What continuum exists between social mobility and geographical mobility?

  • Margaux Nebout

    Margaux Nebout

    Director of Urban Planning at SEGAT

10 March 2025

In this interview, Margaux Nebout tells us about the link between social mobility and geographical mobility.

 

By adopting an urban perspective, I was able to make an initial observation: in the space of several years, we have moved from an offer mainly centred on public transport to a highly developed offer in terms of cyclability.

By trying to shift the focus towards an experience in looser territories, we have gone from the ease of travelling by car to a more complex situation relating to the question of the cost of travel and therefore of purchasing power. Ultimately, the question is how do people who travel manage to get by and manage to travel from point A (where they live) to point B every day? Point A has to be within their housing budget and their purchasing power. As for point B, they already have to have a job and be able to get there properly.

What struck me when reflecting on the current debate is that we now have too much of a tendency to want to set urban and rural against each other. Whereas they both adopt a fairly individualistic point of view. For example, there is the cyclist in the city who sometimes doesn't care about road safety or red lights. Whereas the motorist in a medium-sized town or village will say, "Urban ecology, OK, but I need to get to work".

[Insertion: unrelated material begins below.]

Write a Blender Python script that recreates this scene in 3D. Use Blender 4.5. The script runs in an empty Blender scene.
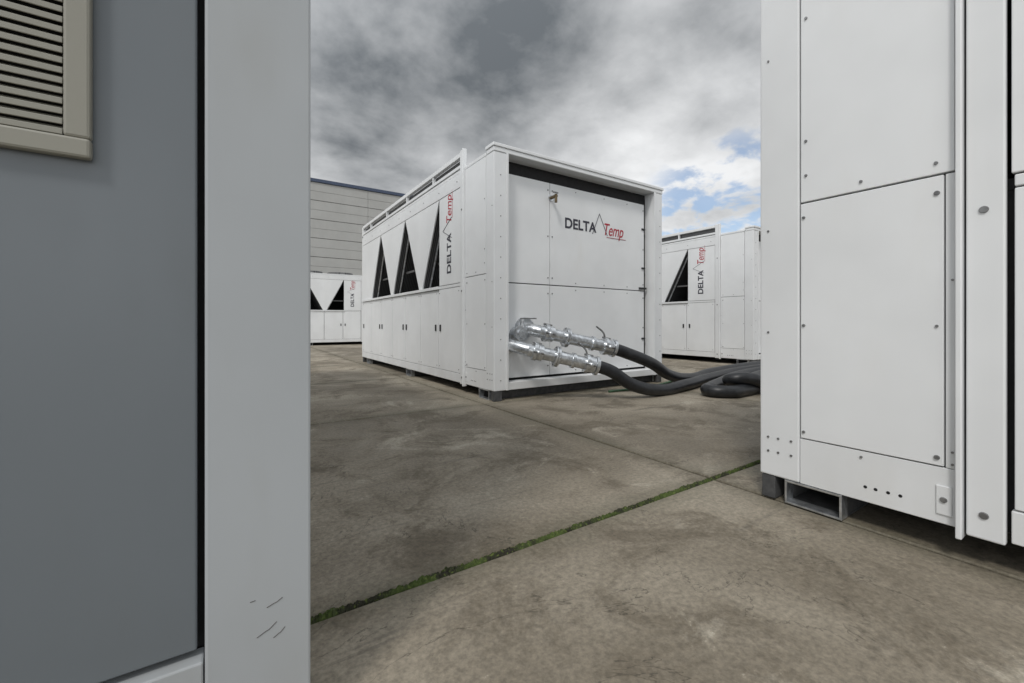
import bpy, bmesh, math, random
from mathutils import Vector, Matrix, noise
random.seed(4)
scene = bpy.context.scene
scene.view_settings.view_transform = 'Standard'
scene.view_settings.look = 'None'
scene.view_settings.exposure = 0

# ------------------------------------------------------------------ materials
class NT:
    def __init__(s, tree):
        s.t = tree; s.n = tree.nodes; s.l = tree.links
    def new(s, typ, **kw):
        nd = s.n.new(typ)
        for k, v in kw.items(): setattr(nd, k, v)
        return nd
    def link(s, a, b): s.l.new(a, b)
    def setin(s, nd, i, v):
        if hasattr(v, 'is_output') or isinstance(v, bpy.types.NodeSocket): s.l.new(v, nd.inputs[i])
        elif v is not None: nd.inputs[i].default_value = v
    def math(s, op, a, b=None, c=None, clamp=False):
        nd = s.new('ShaderNodeMath', operation=op); nd.use_clamp = clamp
        s.setin(nd, 0, a); s.setin(nd, 1, b); s.setin(nd, 2, c)
        return nd.outputs[0]
    def mix(s, f, a, b, blend='MIX'):
        nd = s.new('ShaderNodeMix', data_type='RGBA', blend_type=blend)
        s.setin(nd, 0, f)
        for i, v in ((6, a), (7, b)):
            if isinstance(v, (tuple, list)): v = (v[0], v[1], v[2], 1)
            s.setin(nd, i, v)
        return nd.outputs[2]
    def noise(s, vec, scale, detail=4, rough=0.5, dist=0.0):
        nd = s.new('ShaderNodeTexNoise')
        if vec is not None: s.l.new(vec, nd.inputs['Vector'])
        nd.inputs['Scale'].default_value = scale; nd.inputs['Detail'].default_value = detail
        nd.inputs['Roughness'].default_value = rough; nd.inputs['Distortion'].default_value = dist
        return nd.outputs[0]
    def ramp(s, v, lo, hi, a=0.0, b=1.0, smooth=True):
        nd = s.new('ShaderNodeMapRange')
        if smooth: nd.interpolation_type = 'SMOOTHSTEP'
        s.setin(nd, 0, v); nd.inputs[1].default_value = lo; nd.inputs[2].default_value = hi
        nd.inputs[3].default_value = a; nd.inputs[4].default_value = b
        return nd.outputs[0]
    def mapping(s, vec, scale):
        nd = s.new('ShaderNodeMapping'); s.l.new(vec, nd.inputs[0]); nd.inputs['Scale'].default_value = scale
        return nd.outputs[0]

def base_mat(name):
    m = bpy.data.materials.new(name); m.use_nodes = True
    k = NT(m.node_tree); bs = m.node_tree.nodes['Principled BSDF']
    tc = k.new('ShaderNodeTexCoord')
    return m, k, bs, tc.outputs['Object']

def paint(name, col, rough=0.42, dirt=0.25, metal=0.0, peel=0.03, dirtcol=(0.33, 0.30, 0.25), st=(4, 4, 1.1)):
    m, k, bs, oc = base_mat(name)
    streak = k.noise(k.mapping(oc, st), 1.0, 4, 0.6)
    blot = k.noise(oc, 1.7, 3, 0.6)
    f = k.math('MULTIPLY', k.ramp(streak, 0.48, 0.85), k.ramp(blot, 0.35, 0.75))
    f = k.math('MULTIPLY', f, dirt * 2.0)
    sep = k.new('ShaderNodeSeparateXYZ'); k.link(oc, sep.inputs[0])
    low = k.ramp(sep.outputs[2], 0.0, 0.45, 1.0, 0.0)
    low = k.math('MULTIPLY', k.math('MULTIPLY', low, k.ramp(streak, 0.3, 0.7)), dirt * 1.3)
    f = k.math('ADD', f, low, clamp=True)
    c2 = tuple(c * d for c, d in zip(col, (dirtcol[0]*2, dirtcol[1]*2, dirtcol[2]*2)))
    tone = k.ramp(blot, 0.3, 0.7, 0.95, 1.03)
    colr = k.mix(f, col, c2)
    mul = k.new('ShaderNodeVectorMath', operation='SCALE'); k.link(colr, mul.inputs[0]); k.link(tone, mul.inputs[3])
    k.link(mul.outputs[0], bs.inputs['Base Color'])
    k.link(k.ramp(streak, 0.3, 0.7, rough - 0.07, rough + 0.12), bs.inputs['Roughness'])
    bs.inputs['Metallic'].default_value = metal
    bp = k.new('ShaderNodeBump'); bp.inputs['Strength'].default_value = peel * 4; bp.inputs['Distance'].default_value = 0.004
    k.link(k.noise(oc, 2.2, 2), bp.inputs['Height']); k.link(bp.outputs[0], bs.inputs['Normal'])
    return m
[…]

How do we go about reconciling these opposing positions today, and how do we manage to find common ground in a mobility project? That's what strikes me a lot today, I feel that we have lost the sense of common ground in the issue of mobility. Personally, I don't take the metro much anymore, so I'm quite an individualist when it comes to travelling. In the same way that someone who travels by car doesn't have this commonality. Transport is therefore no longer a place of commonality, or how can it continue to become one?

This equation also links to urban design, on how to make people want to use public transport again.